If your California question is about wage rules instead of a tax-return relief payment, California Overtime Calculator handles overtime pay under the state labor framework.

california stimulus check calculator showing Golden State Stimulus II eligibility and payment amount inputs
california stimulus check calculator showing Golden State Stimulus II eligibility and payment amount inputs

Frequently Asked Questions

Q: Is California still issuing Golden State Stimulus II payments?

A: No. The California Franchise Tax Board says the Golden State Stimulus I and II programs are complete and no more payments are being issued. Use this calculator to understand a historical amount, not to apply for a new payment.

Q: What income counted for Golden State Stimulus II?

A: The key income screen was 2020 California adjusted gross income, with a qualifying range of $1 to $75,000. The rules also used a separate 2020 wage limit of $75,000 or less, so both figures matter.

Q: How much was the California stimulus check with a dependent?

A: Under the GSS II table, a qualifying SSN filer who did not qualify for GSS I and claimed a dependent exemption credit could receive $1,100. A qualifying SSN filer who qualified for GSS I and claimed the credit could receive $500.

Q: Did married filing separately taxpayers get a smaller GSS II payment?

A: Yes. The California FTB legislative analysis states that married filing separately taxpayers received one-half of the listed amount. For example, a $1,100 table amount becomes $550 when that filing-status adjustment applies.

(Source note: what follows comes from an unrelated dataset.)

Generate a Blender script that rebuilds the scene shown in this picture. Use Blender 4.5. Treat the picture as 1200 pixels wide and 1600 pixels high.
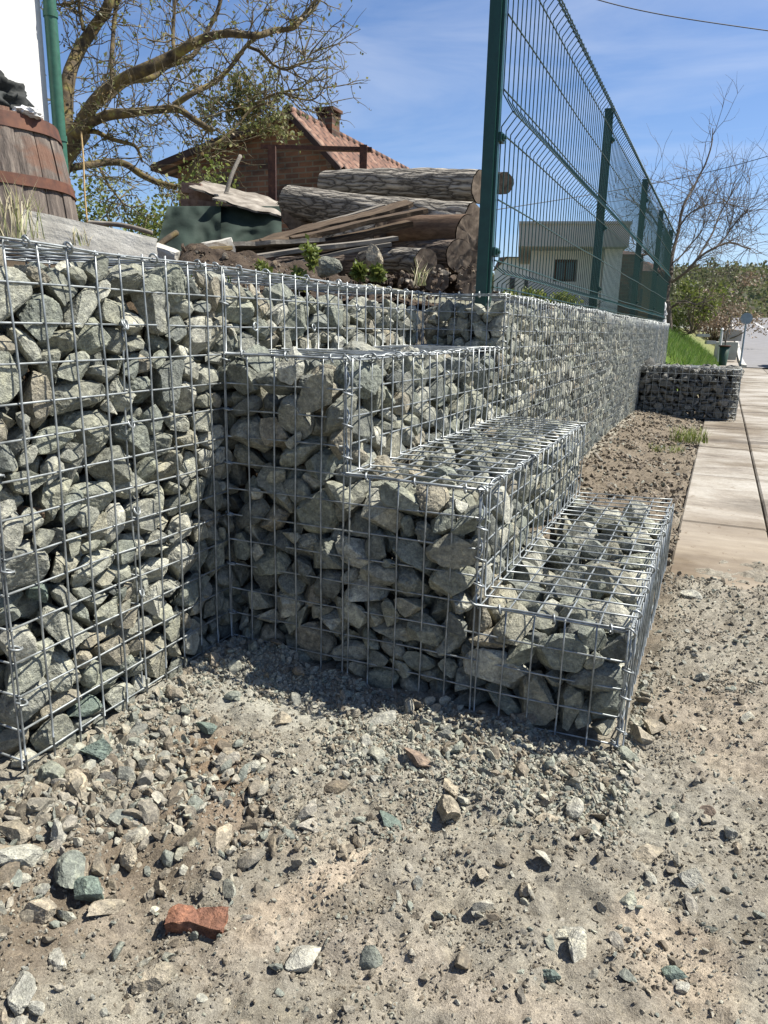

Q: Is the California stimulus check taxable?

A: California described Golden State Stimulus payments as not taxable for California income-tax purposes. If you are reviewing federal reporting or a different California payment, match the tax treatment to the exact program and tax year.

Q: Is the Middle Class Tax Refund the same as Golden State Stimulus II?

A: No. Golden State Stimulus II was a 2021 payment program tied to 2020 return facts. The Middle Class Tax Refund was a separate one-time California payment issued later, mainly between October 2022 and January 2023.